● Exercise
Repeat every line of the material, character for character.
Start of Recorded data
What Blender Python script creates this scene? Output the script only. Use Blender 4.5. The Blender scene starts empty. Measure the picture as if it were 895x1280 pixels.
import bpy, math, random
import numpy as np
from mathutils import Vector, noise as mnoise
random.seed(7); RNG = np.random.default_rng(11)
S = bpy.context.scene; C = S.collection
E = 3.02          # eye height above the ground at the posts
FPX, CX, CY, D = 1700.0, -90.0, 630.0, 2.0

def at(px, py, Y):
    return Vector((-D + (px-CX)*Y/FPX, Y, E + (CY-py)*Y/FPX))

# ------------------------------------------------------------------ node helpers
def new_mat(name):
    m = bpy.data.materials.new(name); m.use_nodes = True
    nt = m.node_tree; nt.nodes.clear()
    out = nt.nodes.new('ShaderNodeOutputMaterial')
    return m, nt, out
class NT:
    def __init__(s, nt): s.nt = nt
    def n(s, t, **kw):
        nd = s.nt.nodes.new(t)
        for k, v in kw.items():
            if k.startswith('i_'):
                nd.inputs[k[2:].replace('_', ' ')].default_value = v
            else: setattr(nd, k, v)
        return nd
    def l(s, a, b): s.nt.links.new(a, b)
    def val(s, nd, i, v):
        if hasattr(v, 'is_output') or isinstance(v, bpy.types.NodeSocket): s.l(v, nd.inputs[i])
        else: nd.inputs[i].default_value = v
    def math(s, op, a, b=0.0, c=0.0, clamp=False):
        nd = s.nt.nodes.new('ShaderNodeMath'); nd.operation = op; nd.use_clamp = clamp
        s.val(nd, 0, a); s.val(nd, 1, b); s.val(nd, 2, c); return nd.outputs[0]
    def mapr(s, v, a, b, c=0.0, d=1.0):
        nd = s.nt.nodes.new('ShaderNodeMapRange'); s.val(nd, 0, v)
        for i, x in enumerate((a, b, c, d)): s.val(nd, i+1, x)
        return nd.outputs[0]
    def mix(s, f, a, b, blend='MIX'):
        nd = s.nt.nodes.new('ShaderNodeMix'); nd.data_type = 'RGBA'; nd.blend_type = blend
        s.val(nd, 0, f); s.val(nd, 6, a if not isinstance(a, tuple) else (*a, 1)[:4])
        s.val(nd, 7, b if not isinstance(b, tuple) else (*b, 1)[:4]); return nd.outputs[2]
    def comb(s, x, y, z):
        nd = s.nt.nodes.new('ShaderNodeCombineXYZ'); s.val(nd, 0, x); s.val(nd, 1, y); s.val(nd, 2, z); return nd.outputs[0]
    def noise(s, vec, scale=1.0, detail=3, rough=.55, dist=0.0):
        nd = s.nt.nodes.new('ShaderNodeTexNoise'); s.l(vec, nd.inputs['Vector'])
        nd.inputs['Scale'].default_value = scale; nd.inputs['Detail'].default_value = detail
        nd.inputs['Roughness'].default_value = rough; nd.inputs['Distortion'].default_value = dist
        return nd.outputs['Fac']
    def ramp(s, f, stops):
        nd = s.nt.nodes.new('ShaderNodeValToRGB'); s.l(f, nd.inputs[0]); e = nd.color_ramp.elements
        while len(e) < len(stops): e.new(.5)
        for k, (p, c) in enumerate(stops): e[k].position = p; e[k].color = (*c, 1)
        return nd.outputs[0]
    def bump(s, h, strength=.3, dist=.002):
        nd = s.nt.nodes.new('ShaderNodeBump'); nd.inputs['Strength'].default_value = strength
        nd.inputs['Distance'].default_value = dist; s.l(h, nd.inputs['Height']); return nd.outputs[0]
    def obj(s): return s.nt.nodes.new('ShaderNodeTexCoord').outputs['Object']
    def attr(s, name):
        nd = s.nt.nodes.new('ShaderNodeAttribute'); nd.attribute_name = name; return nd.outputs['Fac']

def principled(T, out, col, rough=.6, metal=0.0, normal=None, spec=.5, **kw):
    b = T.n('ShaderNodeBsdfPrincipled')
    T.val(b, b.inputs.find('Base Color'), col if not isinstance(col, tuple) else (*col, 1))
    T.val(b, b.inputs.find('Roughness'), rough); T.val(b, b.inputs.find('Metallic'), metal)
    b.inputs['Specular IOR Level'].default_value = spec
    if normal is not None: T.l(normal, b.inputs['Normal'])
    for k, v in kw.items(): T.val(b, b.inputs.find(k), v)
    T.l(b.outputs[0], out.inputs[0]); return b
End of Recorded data
● Solved exercise
What Blender Python script creates this scene? Output the script only. Use Blender 4.5. The Blender scene starts empty. Measure the picture as if it were 895x1280 pixels.
import bpy, math, random
import numpy as np
from mathutils import Vector, noise as mnoise
random.seed(7); RNG = np.random.default_rng(11)
S = bpy.context.scene; C = S.collection
E = 3.02          # eye height above the ground at the posts
FPX, CX, CY, D = 1700.0, -90.0, 630.0, 2.0

def at(px, py, Y):
    return Vector((-D + (px-CX)*Y/FPX, Y, E + (CY-py)*Y/FPX))

# ------------------------------------------------------------------ node helpers
def new_mat(name):
    m = bpy.data.materials.new(name); m.use_nodes = True
    nt = m.node_tree; nt.nodes.clear()
    out = nt.nodes.new('ShaderNodeOutputMaterial')
    return m, nt, out
class NT:
    def __init__(s, nt): s.nt = nt
    def n(s, t, **kw):
        nd = s.nt.nodes.new(t)
        for k, v in kw.items():
            if k.startswith('i_'):
                nd.inputs[k[2:].replace('_', ' ')].default_value = v
            else: setattr(nd, k, v)
        return nd
    def l(s, a, b): s.nt.links.new(a, b)
    def val(s, nd, i, v):
        if hasattr(v, 'is_output') or isinstance(v, bpy.types.NodeSocket): s.l(v, nd.inputs[i])
        else: nd.inputs[i].default_value = v
    def math(s, op, a, b=0.0, c=0.0, clamp=False):
        nd = s.nt.nodes.new('ShaderNodeMath'); nd.operation = op; nd.use_clamp = clamp
        s.val(nd, 0, a); s.val(nd, 1, b); s.val(nd, 2, c); return nd.outputs[0]
    def mapr(s, v, a, b, c=0.0, d=1.0):
        nd = s.nt.nodes.new('ShaderNodeMapRange'); s.val(nd, 0, v)
        for i, x in enumerate((a, b, c, d)): s.val(nd, i+1, x)
        return nd.outputs[0]
    def mix(s, f, a, b, blend='MIX'):
        nd = s.nt.nodes.new('ShaderNodeMix'); nd.data_type = 'RGBA'; nd.blend_type = blend
        s.val(nd, 0, f); s.val(nd, 6, a if not isinstance(a, tuple) else (*a, 1)[:4])
        s.val(nd, 7, b if not isinstance(b, tuple) else (*b, 1)[:4]); return nd.outputs[2]
    def comb(s, x, y, z):
        nd = s.nt.nodes.new('ShaderNodeCombineXYZ'); s.val(nd, 0, x); s.val(nd, 1, y); s.val(nd, 2, z); return nd.outputs[0]
    def noise(s, vec, scale=1.0, detail=3, rough=.55, dist=0.0):
        nd = s.nt.nodes.new('ShaderNodeTexNoise'); s.l(vec, nd.inputs['Vector'])
        nd.inputs['Scale'].default_value = scale; nd.inputs['Detail'].default_value = detail
        nd.inputs['Roughness'].default_value = rough; nd.inputs['Distortion'].default_value = dist
        return nd.outputs['Fac']
    def ramp(s, f, stops):
        nd = s.nt.nodes.new('ShaderNodeValToRGB'); s.l(f, nd.inputs[0]); e = nd.color_ramp.elements
        while len(e) < len(stops): e.new(.5)
        for k, (p, c) in enumerate(stops): e[k].position = p; e[k].color = (*c, 1)
        return nd.outputs[0]
    def bump(s, h, strength=.3, dist=.002):
        nd = s.nt.nodes.new('ShaderNodeBump'); nd.inputs['Strength'].default_value = strength
        nd.inputs['Distance'].default_value = dist; s.l(h, nd.inputs['Height']); return nd.outputs[0]
    def obj(s): return s.nt.nodes.new('ShaderNodeTexCoord').outputs['Object']
    def attr(s, name):
        nd = s.nt.nodes.new('ShaderNodeAttribute'); nd.attribute_name = name; return nd.outputs['Fac']

def principled(T, out, col, rough=.6, metal=0.0, normal=None, spec=.5, **kw):
    b = T.n('ShaderNodeBsdfPrincipled')
    T.val(b, b.inputs.find('Base Color'), col if not isinstance(col, tuple) else (*col, 1))
    T.val(b, b.inputs.find('Roughness'), rough); T.val(b, b.inputs.find('Metallic'), metal)
    b.inputs['Specular IOR Level'].default_value = spec
    if normal is not None: T.l(normal, b.inputs['Normal'])
    for k, v in kw.items(): T.val(b, b.inputs.find(k), v)
    T.l(b.outputs[0], out.inputs[0]); return b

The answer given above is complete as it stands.